Julie's Jukes: What is my purpose?

Julie Newell

By Julie Newell
Editor in Chief

I have been doing a lot of thinking lately. It’s hard not to if you are like me and can’t shut off your brain at night, so you stay up for hours thinking about everything and anything.

You think about what things you have to get done the next day. You remember that thing you couldn’t remember earlier. Or that thing you said or did in middle school that was incredibly embarrassing suddenly pops into your head for no reason.

Lately, I have been doing a lot of thinking about my future. I’ve been thinking about the near and distant future.
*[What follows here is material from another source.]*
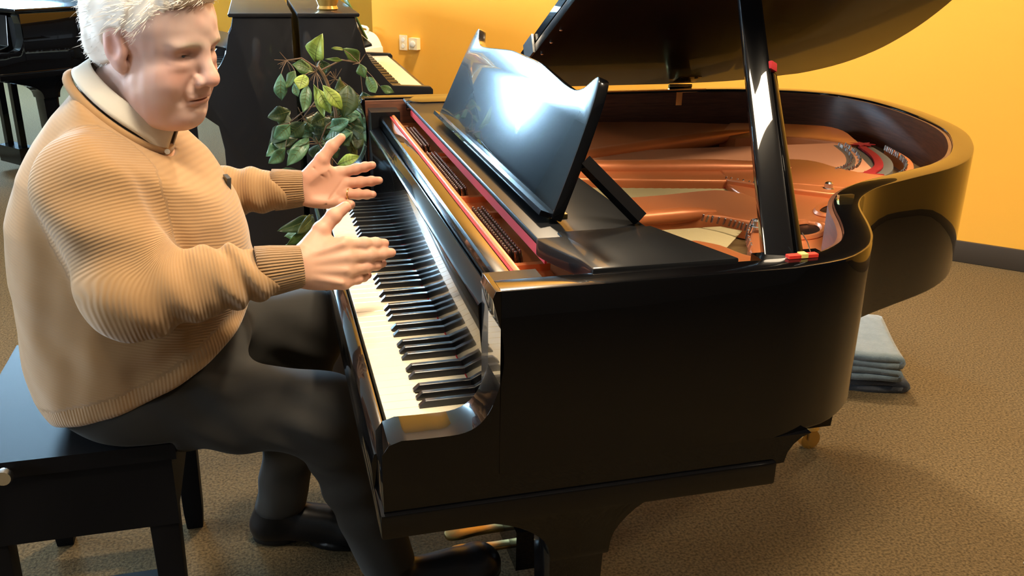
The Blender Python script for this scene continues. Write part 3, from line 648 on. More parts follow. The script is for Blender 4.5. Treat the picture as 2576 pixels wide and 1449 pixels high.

The upcoming fall semester will mark the start of my final year at LCC. I’ve been thinking about what things I will have to do after I graduate. I’ve been thinking about what area of sign language interpreting I want to go into, how I will need to find another job and how I will have to move again.

Then, this past Sunday at church one of the questions my pastor asked the congregation at the end of his message was: “What is your purpose in life?”

That one question really stuck with me because it is something I have struggled with for a while. Often, we mistake our work or careers as our purpose in life. Sometimes those things coincide, but often not. Our work is what we do, not who we are.

This question also got me thinking about not only what my purpose is, but who I am as a person. I have struggled with my identity since elementary school when I got verbally bullied by a large portion of my classmates. The bullying didn’t stop until I got into ninth grade.

When it stopped, at first, I was happy. But then after a while I realized I didn’t know who I was. I spent years trying to get the bullying to stop by trying to change myself and how I talked and acted so people would like me, and to stop bullying me.

At one point in middle school, I looked in the mirror and didn’t recognize the person staring back at me.

College is usually where people start to fully figure out who they are. If my career is not who am I, then who am I? What is my purpose?

I guess I still have a lot of thinking to do.